Einde inhoudsopgave
Uitvoeringswet EEG-Executieverdrag
Artikel 2 [Verzoekschrift tot verlof]
Geldend
Geldend vanaf 01-09-2008
- Bronpublicatie:
20-03-2008, Stb. 2008, 100 (uitgifte: 08-04-2008, kamerstukken: 30815)
- Inwerkingtreding
01-09-2008
- Bronpublicatie inwerkingtreding:
03-07-2008, Stb. 2008, 274 (uitgifte: 01-01-2008, kamerstukken/regelingnummer: -)
- Overige regelgevende instantie(s)
Ministerie van Buitenlandse Zaken
- Vakgebied(en)
Internationaal privaatrecht / Algemeen
1.
Ten aanzien van het verlof tot tenuitvoerlegging bedoeld in artikel 31 van het verdrag, zijn de artikelen 985–991 van het Wetboek van Burgerlijke Rechtsvordering niet van toepassing.
2.
Het in het eerste lid bedoelde verlof wordt gevraagd bij verzoekschrift, dat in de Nederlandse taal is gesteld, onverminderd artikel 7 van de Wet gebruik Friese taal in het rechtsverkeer.

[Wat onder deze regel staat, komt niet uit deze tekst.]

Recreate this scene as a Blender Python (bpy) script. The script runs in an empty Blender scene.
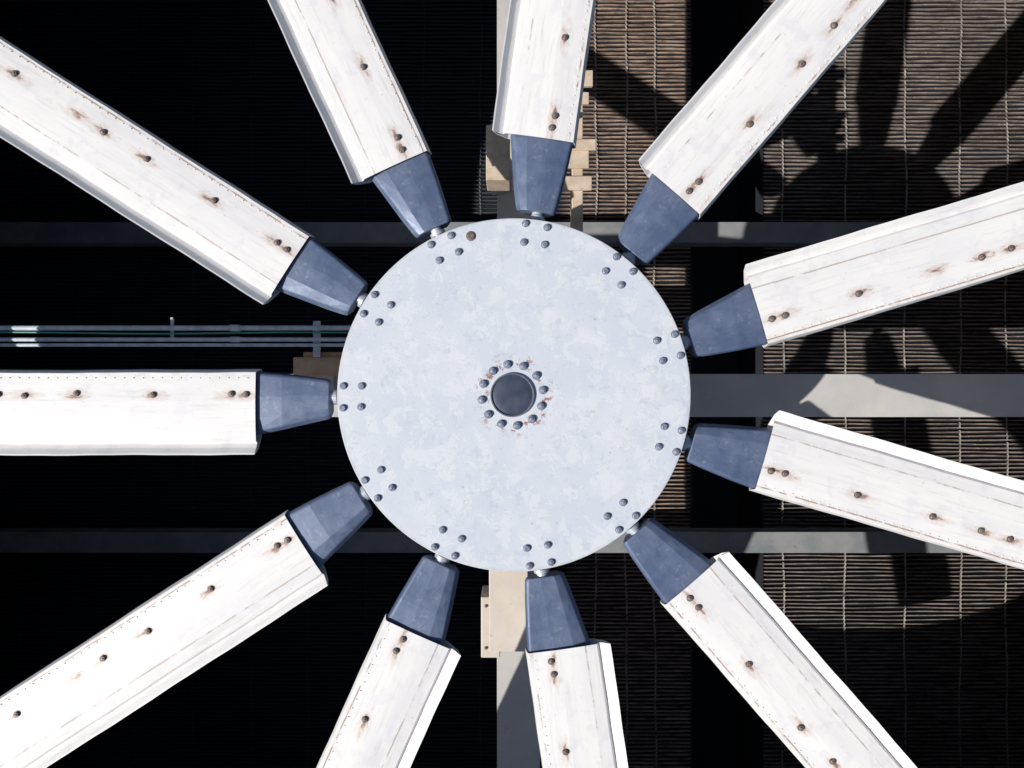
import bpy, bmesh, math, random
from mathutils import Vector, Matrix
random.seed(7)
sc=bpy.context.scene
F=683.0; HZ=5.5; D=5.79; ZC=HZ+D; CX,CY=-0.017,0.093
R=1.5
def P(px,py,z):
    Z=ZC-z
    return ((px-512)/F*Z+CX,(384-py)/F*Z+CY)

# ---------------- materials ----------------
class NT:
    def __init__(s,name):
        s.m=bpy.data.materials.new(name); s.m.use_nodes=True
        s.t=s.m.node_tree; s.b=s.t.nodes['Principled BSDF']
        s.tc=s.t.nodes.new('ShaderNodeTexCoord')
    def n(s,typ,**k):
        a=s.t.nodes.new(typ)
        for q,v in k.items(): setattr(a,q,v)
        return a
    def l(s,a,b): s.t.links.new(a,b)
    def noise(s,scale,vec=None,detail=4,rough=.6,dist=0):
        a=s.n('ShaderNodeTexNoise'); a.inputs['Scale'].default_value=scale
        a.inputs['Detail'].default_value=detail; a.inputs['Roughness'].default_value=rough
        a.inputs['Distortion'].default_value=dist
        s.l(vec if vec else s.tc.outputs['Object'],a.inputs['Vector']); return a.outputs[0]
    def rng(s,v,a,b,c=0.,d=1.):
        m=s.n('ShaderNodeMapRange'); s.l(v,m.inputs[0])
        for i,x in zip((1,2,3,4),(a,b,c,d)): m.inputs[i].default_value=x
        return m.outputs[0]
    def math(s,op,a,b=None,c=None):
        m=s.n('ShaderNodeMath',operation=op)
        for i,x in enumerate((a,b,c)):
            if x is None: continue
            if isinstance(x,(int,float)): m.inputs[i].default_value=x
            else: s.l(x,m.inputs[i])
        return m.outputs[0]
    def vm(s,op,a,b=None):
        m=s.n('ShaderNodeVectorMath',operation=op)
        for i,x in enumerate((a,b)):
            if x is None: continue
            if isinstance(x,(tuple,list)): m.inputs[i].default_value=x
            else: s.l(x,m.inputs[i])
        return m.outputs['Value'] if op in('LENGTH','DISTANCE') else m.outputs[0]
    def mix(s,f,a,b):
        m=s.n('ShaderNodeMix',data_type='RGBA')
        if isinstance(f,(int,float)): m.inputs[0].default_value=f
        else: s.l(f,m.inputs[0])
        for i,x in ((6,a),(7,b)):
            if isinstance(x,tuple): m.inputs[i].default_value=(*x,1)
            else: s.l(x,m.inputs[i])
        return m.outputs[2]
    def bump(s,h,st,dist=.01):
        b=s.n('ShaderNodeBump'); b.inputs['Strength'].default_value=st; b.inputs['Distance'].default_value=dist
        s.l(h,b.inputs['Height']); s.l(b.outputs[0],s.b.inputs['Normal'])
    def scaled(s,v):
        return s.vm('MULTIPLY',s.tc.outputs['Object'],v)
    def fin(s,col,rough=.5,metal=0.):
        if isinstance(col,tuple): s.b.inputs['Base Color'].default_value=(*col,1)
        else: s.l(col,s.b.inputs['Base Color'])
        if isinstance(rough,(int,float)): s.b.inputs['Roughness'].default_value=rough
        else: s.l(rough,s.b.inputs['Roughness'])
        s.b.inputs['Metallic'].default_value=metal
        return s.m

def simple(name,c1,c2,scale=3,rough=.6,metal=0,lo=.35,hi=.65,rust=0,rc=(.18,.07,.03),bump=.15):
    t=NT(name)
    f=t.rng(t.noise(scale),lo,hi)
    c=t.mix(f,c1,c2)
    if rust>0:
        r=t.rng(t.noise(scale*2.3,detail=6,rough=.7),.72-rust,.80-rust)
        c=t.mix(t.math('MULTIPLY',r,.8),c,rc)
    if bump: t.bump(t.noise(scale*12,detail=2),bump,.004)
    return t.fin(c,rough,metal)

SB=(D+.10)/F
STUDS=[268,281,358,436,486,515,590,660]
def blade_mat():
    t=NT('blade_white_paint')
    oi=t.n('ShaderNodeObjectInfo')
    rv=t.math('MULTIPLY',oi.outputs['Random'],37.0)
    comb=t.n('ShaderNodeCombineXYZ')
    for i in range(3): t.l(rv,comb.inputs[i])
    vec=t.vm('ADD',t.tc.outputs['Object'],comb.outputs[0])
    vs=t.vm('MULTIPLY',vec,(.5,2.2,1))
    c=t.mix(t.rng(t.noise(2.2,vs),.35,.65),(.84,.81,.775),(.765,.745,.73))
    vs2=t.vm('MULTIPLY',vec,(1.0,16,1))
    c=t.mix(t.math('MULTIPLY',t.rng(t.noise(2.5,vs2,6,.65),.54,.70),.36),c,(.54,.47,.43))
    c=t.mix(t.math('MULTIPLY',t.rng(t.noise(5,vec,6,.7),.54,.61),.32),c,(.62,.62,.65))
    c=t.mix(t.math('MULTIPLY',t.rng(t.noise(34,vec,3),.70,.75),.6),c,(.33,.23,.17))
    md=None
    for s in STUDS:
        dv=t.vm('SUBTRACT',t.tc.outputs['Object'],(s*SB+.018,0.004,0))
        d=t.vm('LENGTH',t.vm('MULTIPLY',dv,(.42,1.2,0)))
        md=d if md is None else t.math('MINIMUM',md,d)
    nn=t.math('MULTIPLY',t.math('SUBTRACT',t.noise(20,t.vm('MULTIPLY',vec,(.6,1.5,1)),6,.7),.5),.17)
    dd=t.math('ADD',md,nn)
    st=t.rng(dd,.005,.070,1,0)
    c=t.mix(t.math('MULTIPLY',st,.55),c,(.50,.31,.20))
    st2=t.rng(dd,.0,.030,1,0)
    c=t.mix(t.math('MULTIPLY',st2,.85),c,(.22,.10,.055))
    sep=t.n('ShaderNodeSeparateXYZ'); t.l(t.tc.outputs['Object'],sep.inputs[0])
    for y0,amt,sc_ in ((-.162,.85,9),(.30,.6,6)):
        w=t.math('MULTIPLY',t.math('SUBTRACT',t.noise(5,vec,3),.5),.012)
        ln=t.rng(t.math('ABSOLUTE',t.math('SUBTRACT',t.math('ADD',sep.outputs[1],w),y0)),.003,.009,1,0)
        th=t.math('ADD',t.noise(sc_,vec,5,.7),t.math('MULTIPLY',t.math('SUBTRACT',oi.outputs['Random'],.5),.3))
        c=t.mix(t.math('MULTIPLY',t.math('MULTIPLY',ln,t.rng(th,.46,.58)),amt),c,(.30,.17,.11))
    # grime collecting close to the seam
    gm=t.rng(t.math('ABSOLUTE',t.math('SUBTRACT',sep.outputs[1],-.175)),.0,.07,1,0)
    c=t.mix(t.math('MULTIPLY',t.math('MULTIPLY',gm,t.rng(t.noise(7,vec,6,.7),.5,.64)),.35),c,(.50,.38,.30))
    t.bump(t.math('ADD',t.noise(1.6,vs,3),t.math('MULTIPLY',t.noise(60,vec,2),.05)),.25,.02)
    return t.fin(c,t.rng(t.noise(6,vec,2),.3,.7,.38,.6))
def hub_mat():
    t=NT('hub_weathered_paint')
    o=t.tc.outputs['Object']
    c=t.mix(t.rng(t.noise(1.6,o,4),.35,.65),(.555,.595,.655),(.625,.65,.69))
    p=t.rng(t.noise(4.8,o,9,.76,.5),.515,.545)
    c=t.mix(t.math('MULTIPLY',p,.55),c,(.71,.715,.73))
    pa=t.rng(t.noise(7,t.vm('ADD',o,(2,5,8)),9,.76,.3),.56,.585)
    c=t.mix(t.math('MULTIPLY',pa,.6),c,(.50,.54,.60))
    p2=t.rng(t.noise(15,t.vm('ADD',o,(4,9,2)),9,.78),.60,.63)
    c=t.mix(t.math('MULTIPLY',p2,.6),c,(.42,.45,.51))
    p3=t.rng(t.noise(30,t.vm('ADD',o,(1,3,7)),5,.7),.66,.70)
    c=t.mix(t.math('MULTIPLY',p3,.6),c,(.36,.36,.38))
    sp=t.rng(t.noise(15,t.vm('ADD',o,(11,3,5)),3,.6),.70,.74)
    c=t.mix(t.math('MULTIPLY',sp,.6),c,(.42,.29,.22))
    r=t.vm('LENGTH',t.vm('MULTIPLY',o,(1,1,0)))
    ring=t.math('MULTIPLY',t.rng(r,.20,.23),t.rng(r,.30,.38,1,0))
    rr=t.math('MULTIPLY',ring,t.rng(t.noise(11,o,5,.7),.55,.61))
    c=t.mix(t.math('MULTIPLY',rr,.85),c,(.30,.08,.045))
    edge=t.rng(t.math('ADD',r,t.math('MULTIPLY',t.noise(8,o,6,.7),.09)),1.515,1.57)
    c=t.mix(t.math('MULTIPLY',edge,.5),c,(.38,.33,.29))
    t.bump(t.math('ADD',t.math('MULTIPLY',p,.5),t.noise(40,o,3)),.25,.004)
    return t.fin(c,t.rng(p,0,1,.6,.46))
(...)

Het wordt ter griffie ingediend door een advocaat en houdt tevens in de keuze van een woonplaats binnen het arrondissement van de rechtbank. Het verzoekschrift wordt behandeld en beslist door de voorzieningenrechter van de rechtbank.
3.
Onverminderd het bepaalde bij artikel 48, eerste lid, van het verdrag wordt bij ongenoegzaamheid van de bij het verzoekschrift overgelegde documenten de verzoeker de gelegenheid tot aanvulling gegeven.
4.
In afwijking van het gestelde in de tweede zin van het tweede lid is de bijstand van een advocaat niet vereist indien het bedrag dat de partij tegen wie de tenuitvoerlegging wordt gevraagd moet voldoen in hoofdsom niet hoger is dan het bedrag, genoemd in artikel 93 onder a van het Wetboek van Burgerlijke Rechtsvordering. Is het eerstbedoelde bedrag uitgedrukt in een buitenlandse munteenheid, dan moet het worden omgerekend tegen de koers van de dag van de indiening van het verzoek om verlof tot tenuitvoerlegging.